最終的に閲覧者がこの画像を Content Credentials のWebサイトにアップロードすると、オリジナルの画像と作者、ここまでの加工編集の履歴、公開時のコンテンツオーナーなどを確認できます。これにより、不当に加工されたフェイク画像であるかどうかを閲覧者は確認することができるというわけです。
Content Credentials はメタデータの他に電子透かしとフィンガープリントと言われる識別方法を組み合わせることにより、仮にメタデータが削除されても来歴のトラッキングが断ち切れることはありません。例えばPCのスクリーンに表示された写真をキャプチャーして別なJPEGファイルを作った場合、当然メタデータは新しい画像には埋め込まれていないのですが、それでもContent Credentials サイトで検証すると、元の画像が表示されます。
筆者が実験したところ、プリントアウトした写真を再度写真撮影した画像ですらも、Content Credentials でオリジナルの写真が誰の撮影したものであるかをトレースできましたので、かなりの精度と言えそうです。

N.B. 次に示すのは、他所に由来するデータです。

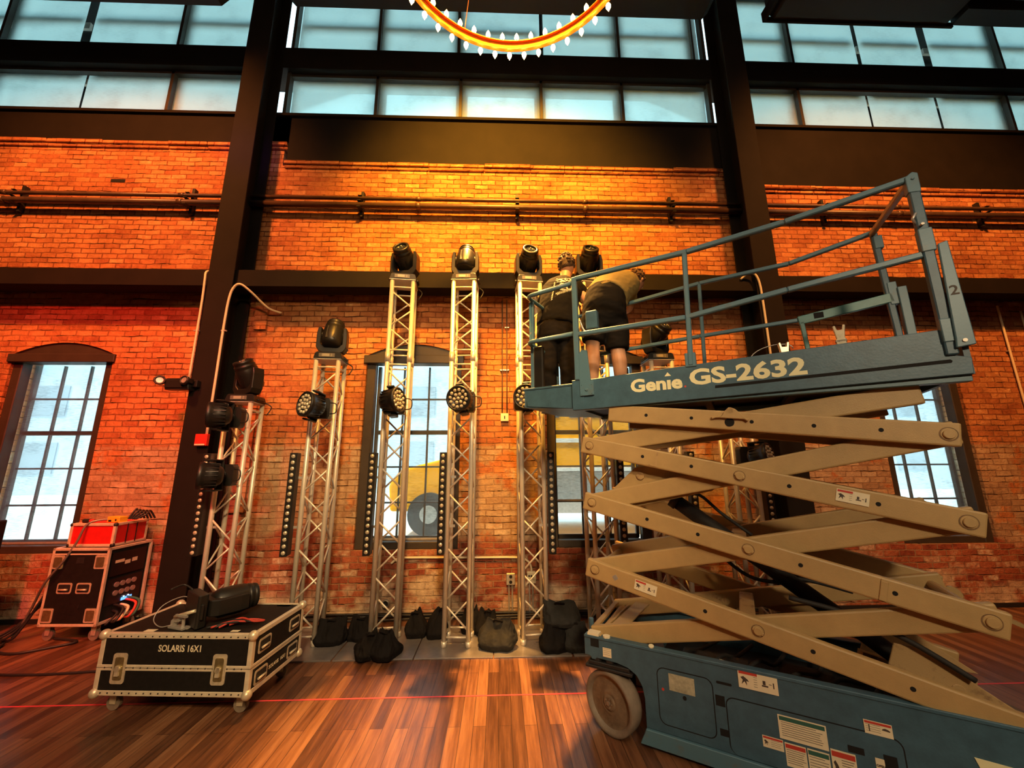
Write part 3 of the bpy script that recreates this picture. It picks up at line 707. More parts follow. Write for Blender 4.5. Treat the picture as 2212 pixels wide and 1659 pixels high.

ただ、Content Credentials が真価を発揮するためには、理想としてはネット上に流通するすべてのコンテンツがこれに対応する必要があります。しかしこれは世の中の全てのカメラがC2PAに対応することを意味し、簡単ではありません。そこでブラウザーに画像をアップするだけで Content Credentials を付与できる無料のWebツールを公開する動きも始まっています。
現在はアドビの Adobe Content Authenticity という無償ツールのベータ版が公開されています。 これにより、C2PA対応のカメラやアドビツールを持っていないクリエイターや報道機関であっても、Content Credentials を付与し、自分のコンテンツを守ることができます。
生成AI時代のクリエイターの懸念は、フェイク画像だけではありません。自身の作風を模倣される可能性もあるので、できればAIの学習データとして使われたくない、と考える人も少なくないようです。このようにクリエイターが生成AIの学習データとして自身の作品が用いられることを拒みたい場合、Adobe Content Authenticity に搭載されている「I request that generative AI models not train on or use my content. 」というチェックボックスをオンにします。
これによってAIの学習エンジンがクロールしてきた際、このタグを見て学習対象から除外してくれるようになります。ただし、そのためにはAIエンジンの提供会社もこの仕様を尊重する必要がありますが、残念ながら今の段階ではまだ業界の足並みが揃っていません。
もう一つ、一般のWeb閲覧者がサイト上のコンテンツがフェイク画像なのではないか?と疑問を持った時、いちいち検証サイトにアップロードして確かめるだろうか?という疑問があるかと思います。理想としてはWeb閲覧中に画像に認証バッチのようなものが表示されればそのコンテンツが来歴情報を持っているか否かを確認できます。しかしそのために世の中にあるすべてのWebサイトがなんらかのカスタマイズをしなければならなければならず、これまた現実的ではありません。
現在取りうる手段として、先のAdobe Content Authenticity のChromeブラウザーの無料プラグインを利用する方法があります。これをインストールしておけば、閲覧中のサイトの写真にマウスオーバーさせるだけでその写真の Content Credentials の内容を見られます。これによって特にContent Credentials に対応していないサイトであっても、一般のWeb閲覧者が画像の出所を確認できるようになります。
ただ、いずれの方法もクリエイターが自発的に Content Credentials を付与する、閲覧者がプラグインをインストールする、という行為が必要で、意識付けが必要です。引き続きカメラメーカーや報道機関による実装が進められることが理想といえます。
今回紹介したContent Credentials の他にもフェイクニュースを見破る技術はいくつか提案されています。これらの多くはいわば「偽物を見破る」技術です。これに対しContent Credentials はいわば「偽画像ではないことを証明する」というアプローチになります。あたかも食品に貼られている成分表示を見て消費者がその安全性を確かめられるように、利用者自身がデジタルコンテンツの来歴を確認できることを目指しているのです。
こうした来歴情報がフェイクニュースの根絶の役に立つためには、一般社会におけるそもそもの情報リテラシーが必要です。テクノロジーでカバーできること、法律で規定すべきこと、そして教育ということもまた、フェイク画像を社会から排除してゆくために欠かせないことであることを最後に強調しておきたいと思います。